Leave out the pictures, then reproduce the rest of the material exactly.

#####

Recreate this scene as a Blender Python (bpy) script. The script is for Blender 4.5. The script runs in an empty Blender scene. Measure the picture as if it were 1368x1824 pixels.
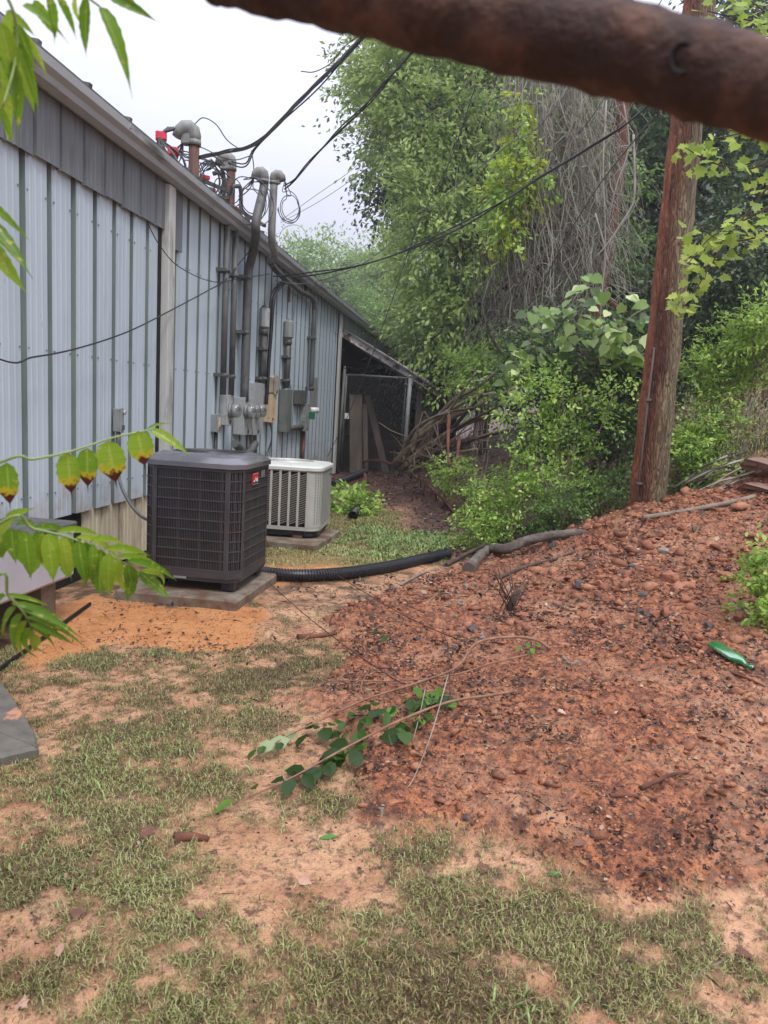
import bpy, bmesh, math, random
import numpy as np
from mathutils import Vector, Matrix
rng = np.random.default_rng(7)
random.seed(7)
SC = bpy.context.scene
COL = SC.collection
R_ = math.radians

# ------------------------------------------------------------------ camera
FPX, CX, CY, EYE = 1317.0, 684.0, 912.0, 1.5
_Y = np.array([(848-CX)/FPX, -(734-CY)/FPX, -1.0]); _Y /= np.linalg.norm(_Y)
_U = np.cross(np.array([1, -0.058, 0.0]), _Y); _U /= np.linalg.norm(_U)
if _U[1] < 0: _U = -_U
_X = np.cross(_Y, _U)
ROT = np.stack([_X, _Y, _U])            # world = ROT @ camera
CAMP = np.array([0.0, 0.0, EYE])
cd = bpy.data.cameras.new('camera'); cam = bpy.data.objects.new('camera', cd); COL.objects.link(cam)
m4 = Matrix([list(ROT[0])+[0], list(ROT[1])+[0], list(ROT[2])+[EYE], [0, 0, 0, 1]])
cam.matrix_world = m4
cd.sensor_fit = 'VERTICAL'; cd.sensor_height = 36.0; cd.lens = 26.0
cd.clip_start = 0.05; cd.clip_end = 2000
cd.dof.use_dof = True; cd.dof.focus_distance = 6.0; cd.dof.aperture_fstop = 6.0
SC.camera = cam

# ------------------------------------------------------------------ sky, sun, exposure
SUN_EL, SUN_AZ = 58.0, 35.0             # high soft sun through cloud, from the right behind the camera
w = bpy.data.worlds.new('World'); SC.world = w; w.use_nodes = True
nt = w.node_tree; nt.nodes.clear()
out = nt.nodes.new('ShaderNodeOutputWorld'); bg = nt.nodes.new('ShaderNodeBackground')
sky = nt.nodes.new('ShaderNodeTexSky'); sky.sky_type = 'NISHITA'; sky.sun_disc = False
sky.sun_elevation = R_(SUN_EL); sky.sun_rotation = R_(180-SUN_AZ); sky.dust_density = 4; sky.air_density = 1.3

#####

Task response:
Recreate this scene as a Blender Python (bpy) script. The script is for Blender 4.5. The script runs in an empty Blender scene. Measure the picture as if it were 1368x1824 pixels.
import bpy, bmesh, math, random
import numpy as np
from mathutils import Vector, Matrix
rng = np.random.default_rng(7)
random.seed(7)
SC = bpy.context.scene
COL = SC.collection
R_ = math.radians

# ------------------------------------------------------------------ camera
FPX, CX, CY, EYE = 1317.0, 684.0, 912.0, 1.5
_Y = np.array([(848-CX)/FPX, -(734-CY)/FPX, -1.0]); _Y /= np.linalg.norm(_Y)
_U = np.cross(np.array([1, -0.058, 0.0]), _Y); _U /= np.linalg.norm(_U)
if _U[1] < 0: _U = -_U
_X = np.cross(_Y, _U)
ROT = np.stack([_X, _Y, _U])            # world = ROT @ camera
CAMP = np.array([0.0, 0.0, EYE])
cd = bpy.data.cameras.new('camera'); cam = bpy.data.objects.new('camera', cd); COL.objects.link(cam)
m4 = Matrix([list(ROT[0])+[0], list(ROT[1])+[0], list(ROT[2])+[EYE], [0, 0, 0, 1]])
cam.matrix_world = m4
cd.sensor_fit = 'VERTICAL'; cd.sensor_height = 36.0; cd.lens = 26.0
cd.clip_start = 0.05; cd.clip_end = 2000
cd.dof.use_dof = True; cd.dof.focus_distance = 6.0; cd.dof.aperture_fstop = 6.0
SC.camera = cam

# ------------------------------------------------------------------ sky, sun, exposure
SUN_EL, SUN_AZ = 58.0, 35.0             # high soft sun through cloud, from the right behind the camera
w = bpy.data.worlds.new('World'); SC.world = w; w.use_nodes = True
nt = w.node_tree; nt.nodes.clear()
out = nt.nodes.new('ShaderNodeOutputWorld'); bg = nt.nodes.new('ShaderNodeBackground')
sky = nt.nodes.new('ShaderNodeTexSky'); sky.sky_type = 'NISHITA'; sky.sun_disc = False
sky.sun_elevation = R_(SUN_EL); sky.sun_rotation = R_(180-SUN_AZ); sky.dust_density = 4; sky.air_density = 1.3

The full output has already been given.